== WHAT TO DO ==
Give every line of the material again, exactly as written.
---
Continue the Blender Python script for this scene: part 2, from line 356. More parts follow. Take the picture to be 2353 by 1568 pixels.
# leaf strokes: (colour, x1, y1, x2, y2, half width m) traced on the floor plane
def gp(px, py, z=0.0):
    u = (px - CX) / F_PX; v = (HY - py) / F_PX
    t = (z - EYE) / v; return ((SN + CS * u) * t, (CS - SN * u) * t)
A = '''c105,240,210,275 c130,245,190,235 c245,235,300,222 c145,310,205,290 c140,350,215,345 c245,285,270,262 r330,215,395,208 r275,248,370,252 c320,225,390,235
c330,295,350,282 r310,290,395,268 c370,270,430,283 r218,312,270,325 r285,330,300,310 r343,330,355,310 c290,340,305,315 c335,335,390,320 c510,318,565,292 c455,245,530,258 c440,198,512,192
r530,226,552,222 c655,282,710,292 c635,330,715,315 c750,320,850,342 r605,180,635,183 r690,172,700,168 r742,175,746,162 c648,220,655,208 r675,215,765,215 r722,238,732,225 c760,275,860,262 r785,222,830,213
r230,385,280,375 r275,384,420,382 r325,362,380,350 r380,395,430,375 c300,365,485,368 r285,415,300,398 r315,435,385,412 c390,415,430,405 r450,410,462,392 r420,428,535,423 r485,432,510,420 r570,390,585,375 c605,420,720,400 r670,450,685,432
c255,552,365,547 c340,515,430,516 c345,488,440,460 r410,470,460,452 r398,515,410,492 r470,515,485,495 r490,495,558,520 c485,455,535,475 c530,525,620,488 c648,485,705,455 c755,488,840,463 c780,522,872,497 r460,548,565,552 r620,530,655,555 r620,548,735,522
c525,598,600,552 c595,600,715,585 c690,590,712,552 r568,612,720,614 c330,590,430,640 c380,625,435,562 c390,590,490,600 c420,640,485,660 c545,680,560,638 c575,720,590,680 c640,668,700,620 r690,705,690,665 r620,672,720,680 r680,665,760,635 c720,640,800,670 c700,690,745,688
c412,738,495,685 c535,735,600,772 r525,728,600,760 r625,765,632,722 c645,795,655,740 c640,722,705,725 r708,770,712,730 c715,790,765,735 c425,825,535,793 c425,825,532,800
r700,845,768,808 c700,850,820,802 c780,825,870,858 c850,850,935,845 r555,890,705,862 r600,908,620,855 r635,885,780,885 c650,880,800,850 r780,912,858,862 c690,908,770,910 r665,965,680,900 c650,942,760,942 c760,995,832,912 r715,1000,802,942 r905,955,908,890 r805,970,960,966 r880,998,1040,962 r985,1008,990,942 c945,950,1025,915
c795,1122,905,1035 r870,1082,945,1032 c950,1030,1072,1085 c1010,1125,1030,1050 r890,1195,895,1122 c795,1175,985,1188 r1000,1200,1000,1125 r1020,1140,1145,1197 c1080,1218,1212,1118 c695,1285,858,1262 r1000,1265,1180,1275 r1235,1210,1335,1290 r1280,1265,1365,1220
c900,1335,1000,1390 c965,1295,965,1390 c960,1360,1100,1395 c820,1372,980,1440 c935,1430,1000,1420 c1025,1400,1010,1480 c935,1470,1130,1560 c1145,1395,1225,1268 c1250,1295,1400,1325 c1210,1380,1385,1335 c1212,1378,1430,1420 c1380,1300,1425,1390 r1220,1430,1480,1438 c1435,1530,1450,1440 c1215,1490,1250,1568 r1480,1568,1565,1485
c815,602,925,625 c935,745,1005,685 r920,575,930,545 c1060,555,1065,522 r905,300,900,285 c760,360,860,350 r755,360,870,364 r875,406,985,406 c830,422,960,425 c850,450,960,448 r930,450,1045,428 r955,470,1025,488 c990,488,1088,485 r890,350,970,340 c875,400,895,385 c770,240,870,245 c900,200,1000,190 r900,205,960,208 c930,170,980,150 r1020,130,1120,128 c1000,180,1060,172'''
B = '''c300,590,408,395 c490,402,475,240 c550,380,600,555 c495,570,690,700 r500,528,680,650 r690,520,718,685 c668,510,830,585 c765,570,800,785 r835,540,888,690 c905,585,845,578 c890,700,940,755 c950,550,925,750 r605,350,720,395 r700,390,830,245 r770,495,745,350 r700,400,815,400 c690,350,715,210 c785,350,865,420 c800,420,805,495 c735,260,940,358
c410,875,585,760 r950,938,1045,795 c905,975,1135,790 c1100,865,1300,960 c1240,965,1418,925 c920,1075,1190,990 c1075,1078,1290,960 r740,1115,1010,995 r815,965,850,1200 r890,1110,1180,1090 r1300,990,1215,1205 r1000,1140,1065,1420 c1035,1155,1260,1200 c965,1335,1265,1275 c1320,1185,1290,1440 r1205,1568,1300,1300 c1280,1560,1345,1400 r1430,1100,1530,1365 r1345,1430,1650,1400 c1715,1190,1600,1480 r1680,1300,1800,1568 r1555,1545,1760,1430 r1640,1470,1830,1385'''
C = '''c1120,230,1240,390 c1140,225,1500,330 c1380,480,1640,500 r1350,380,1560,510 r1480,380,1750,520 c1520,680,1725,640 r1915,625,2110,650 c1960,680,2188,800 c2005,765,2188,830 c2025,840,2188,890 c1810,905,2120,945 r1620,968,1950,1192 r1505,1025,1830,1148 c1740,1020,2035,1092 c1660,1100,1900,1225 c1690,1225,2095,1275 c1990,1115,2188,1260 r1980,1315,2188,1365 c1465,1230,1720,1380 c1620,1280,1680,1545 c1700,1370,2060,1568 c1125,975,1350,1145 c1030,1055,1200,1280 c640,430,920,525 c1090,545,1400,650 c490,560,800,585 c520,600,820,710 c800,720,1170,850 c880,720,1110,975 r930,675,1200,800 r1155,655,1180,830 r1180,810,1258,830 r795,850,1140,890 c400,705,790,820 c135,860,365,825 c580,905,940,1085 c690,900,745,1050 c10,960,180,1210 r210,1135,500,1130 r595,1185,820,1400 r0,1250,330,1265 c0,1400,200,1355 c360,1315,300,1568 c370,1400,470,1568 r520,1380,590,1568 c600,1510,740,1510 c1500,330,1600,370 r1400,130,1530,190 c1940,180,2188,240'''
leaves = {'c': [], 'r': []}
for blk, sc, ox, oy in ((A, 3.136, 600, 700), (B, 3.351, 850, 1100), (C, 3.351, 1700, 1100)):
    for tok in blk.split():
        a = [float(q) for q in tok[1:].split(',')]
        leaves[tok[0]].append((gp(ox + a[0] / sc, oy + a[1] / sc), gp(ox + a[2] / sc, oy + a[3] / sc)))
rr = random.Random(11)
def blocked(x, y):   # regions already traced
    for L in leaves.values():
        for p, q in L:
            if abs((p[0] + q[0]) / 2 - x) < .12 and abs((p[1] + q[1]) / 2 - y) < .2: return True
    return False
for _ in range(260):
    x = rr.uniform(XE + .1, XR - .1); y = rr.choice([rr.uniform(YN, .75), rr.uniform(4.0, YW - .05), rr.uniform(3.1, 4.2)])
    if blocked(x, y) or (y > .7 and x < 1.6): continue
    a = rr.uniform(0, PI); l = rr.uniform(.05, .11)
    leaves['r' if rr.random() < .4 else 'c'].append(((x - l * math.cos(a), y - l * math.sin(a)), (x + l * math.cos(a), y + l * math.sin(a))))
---
== EXERCISE ANSWER ==
Continue the Blender Python script for this scene: part 2, from line 356. More parts follow. Take the picture to be 2353 by 1568 pixels.
# leaf strokes: (colour, x1, y1, x2, y2, half width m) traced on the floor plane
def gp(px, py, z=0.0):
    u = (px - CX) / F_PX; v = (HY - py) / F_PX
    t = (z - EYE) / v; return ((SN + CS * u) * t, (CS - SN * u) * t)
A = '''c105,240,210,275 c130,245,190,235 c245,235,300,222 c145,310,205,290 c140,350,215,345 c245,285,270,262 r330,215,395,208 r275,248,370,252 c320,225,390,235
c330,295,350,282 r310,290,395,268 c370,270,430,283 r218,312,270,325 r285,330,300,310 r343,330,355,310 c290,340,305,315 c335,335,390,320 c510,318,565,292 c455,245,530,258 c440,198,512,192
r530,226,552,222 c655,282,710,292 c635,330,715,315 c750,320,850,342 r605,180,635,183 r690,172,700,168 r742,175,746,162 c648,220,655,208 r675,215,765,215 r722,238,732,225 c760,275,860,262 r785,222,830,213
r230,385,280,375 r275,384,420,382 r325,362,380,350 r380,395,430,375 c300,365,485,368 r285,415,300,398 r315,435,385,412 c390,415,430,405 r450,410,462,392 r420,428,535,423 r485,432,510,420 r570,390,585,375 c605,420,720,400 r670,450,685,432
c255,552,365,547 c340,515,430,516 c345,488,440,460 r410,470,460,452 r398,515,410,492 r470,515,485,495 r490,495,558,520 c485,455,535,475 c530,525,620,488 c648,485,705,455 c755,488,840,463 c780,522,872,497 r460,548,565,552 r620,530,655,555 r620,548,735,522
c525,598,600,552 c595,600,715,585 c690,590,712,552 r568,612,720,614 c330,590,430,640 c380,625,435,562 c390,590,490,600 c420,640,485,660 c545,680,560,638 c575,720,590,680 c640,668,700,620 r690,705,690,665 r620,672,720,680 r680,665,760,635 c720,640,800,670 c700,690,745,688
c412,738,495,685 c535,735,600,772 r525,728,600,760 r625,765,632,722 c645,795,655,740 c640,722,705,725 r708,770,712,730 c715,790,765,735 c425,825,535,793 c425,825,532,800
r700,845,768,808 c700,850,820,802 c780,825,870,858 c850,850,935,845 r555,890,705,862 r600,908,620,855 r635,885,780,885 c650,880,800,850 r780,912,858,862 c690,908,770,910 r665,965,680,900 c650,942,760,942 c760,995,832,912 r715,1000,802,942 r905,955,908,890 r805,970,960,966 r880,998,1040,962 r985,1008,990,942 c945,950,1025,915
c795,1122,905,1035 r870,1082,945,1032 c950,1030,1072,1085 c1010,1125,1030,1050 r890,1195,895,1122 c795,1175,985,1188 r1000,1200,1000,1125 r1020,1140,1145,1197 c1080,1218,1212,1118 c695,1285,858,1262 r1000,1265,1180,1275 r1235,1210,1335,1290 r1280,1265,1365,1220
c900,1335,1000,1390 c965,1295,965,1390 c960,1360,1100,1395 c820,1372,980,1440 c935,1430,1000,1420 c1025,1400,1010,1480 c935,1470,1130,1560 c1145,1395,1225,1268 c1250,1295,1400,1325 c1210,1380,1385,1335 c1212,1378,1430,1420 c1380,1300,1425,1390 r1220,1430,1480,1438 c1435,1530,1450,1440 c1215,1490,1250,1568 r1480,1568,1565,1485
c815,602,925,625 c935,745,1005,685 r920,575,930,545 c1060,555,1065,522 r905,300,900,285 c760,360,860,350 r755,360,870,364 r875,406,985,406 c830,422,960,425 c850,450,960,448 r930,450,1045,428 r955,470,1025,488 c990,488,1088,485 r890,350,970,340 c875,400,895,385 c770,240,870,245 c900,200,1000,190 r900,205,960,208 c930,170,980,150 r1020,130,1120,128 c1000,180,1060,172'''
B = '''c300,590,408,395 c490,402,475,240 c550,380,600,555 c495,570,690,700 r500,528,680,650 r690,520,718,685 c668,510,830,585 c765,570,800,785 r835,540,888,690 c905,585,845,578 c890,700,940,755 c950,550,925,750 r605,350,720,395 r700,390,830,245 r770,495,745,350 r700,400,815,400 c690,350,715,210 c785,350,865,420 c800,420,805,495 c735,260,940,358
c410,875,585,760 r950,938,1045,795 c905,975,1135,790 c1100,865,1300,960 c1240,965,1418,925 c920,1075,1190,990 c1075,1078,1290,960 r740,1115,1010,995 r815,965,850,1200 r890,1110,1180,1090 r1300,990,1215,1205 r1000,1140,1065,1420 c1035,1155,1260,1200 c965,1335,1265,1275 c1320,1185,1290,1440 r1205,1568,1300,1300 c1280,1560,1345,1400 r1430,1100,1530,1365 r1345,1430,1650,1400 c1715,1190,1600,1480 r1680,1300,1800,1568 r1555,1545,1760,1430 r1640,1470,1830,1385'''
C = '''c1120,230,1240,390 c1140,225,1500,330 c1380,480,1640,500 r1350,380,1560,510 r1480,380,1750,520 c1520,680,1725,640 r1915,625,2110,650 c1960,680,2188,800 c2005,765,2188,830 c2025,840,2188,890 c1810,905,2120,945 r1620,968,1950,1192 r1505,1025,1830,1148 c1740,1020,2035,1092 c1660,1100,1900,1225 c1690,1225,2095,1275 c1990,1115,2188,1260 r1980,1315,2188,1365 c1465,1230,1720,1380 c1620,1280,1680,1545 c1700,1370,2060,1568 c1125,975,1350,1145 c1030,1055,1200,1280 c640,430,920,525 c1090,545,1400,650 c490,560,800,585 c520,600,820,710 c800,720,1170,850 c880,720,1110,975 r930,675,1200,800 r1155,655,1180,830 r1180,810,1258,830 r795,850,1140,890 c400,705,790,820 c135,860,365,825 c580,905,940,1085 c690,900,745,1050 c10,960,180,1210 r210,1135,500,1130 r595,1185,820,1400 r0,1250,330,1265 c0,1400,200,1355 c360,1315,300,1568 c370,1400,470,1568 r520,1380,590,1568 c600,1510,740,1510 c1500,330,1600,370 r1400,130,1530,190 c1940,180,2188,240'''
leaves = {'c': [], 'r': []}
for blk, sc, ox, oy in ((A, 3.136, 600, 700), (B, 3.351, 850, 1100), (C, 3.351, 1700, 1100)):
    for tok in blk.split():
        a = [float(q) for q in tok[1:].split(',')]
        leaves[tok[0]].append((gp(ox + a[0] / sc, oy + a[1] / sc), gp(ox + a[2] / sc, oy + a[3] / sc)))
rr = random.Random(11)
def blocked(x, y):   # regions already traced
    for L in leaves.values():
        for p, q in L:
            if abs((p[0] + q[0]) / 2 - x) < .12 and abs((p[1] + q[1]) / 2 - y) < .2: return True
    return False
for _ in range(260):
    x = rr.uniform(XE + .1, XR - .1); y = rr.choice([rr.uniform(YN, .75), rr.uniform(4.0, YW - .05), rr.uniform(3.1, 4.2)])
    if blocked(x, y) or (y > .7 and x < 1.6): continue
    a = rr.uniform(0, PI); l = rr.uniform(.05, .11)
    leaves['r' if rr.random() < .4 else 'c'].append(((x - l * math.cos(a), y - l * math.sin(a)), (x + l * math.cos(a), y + l * math.sin(a))))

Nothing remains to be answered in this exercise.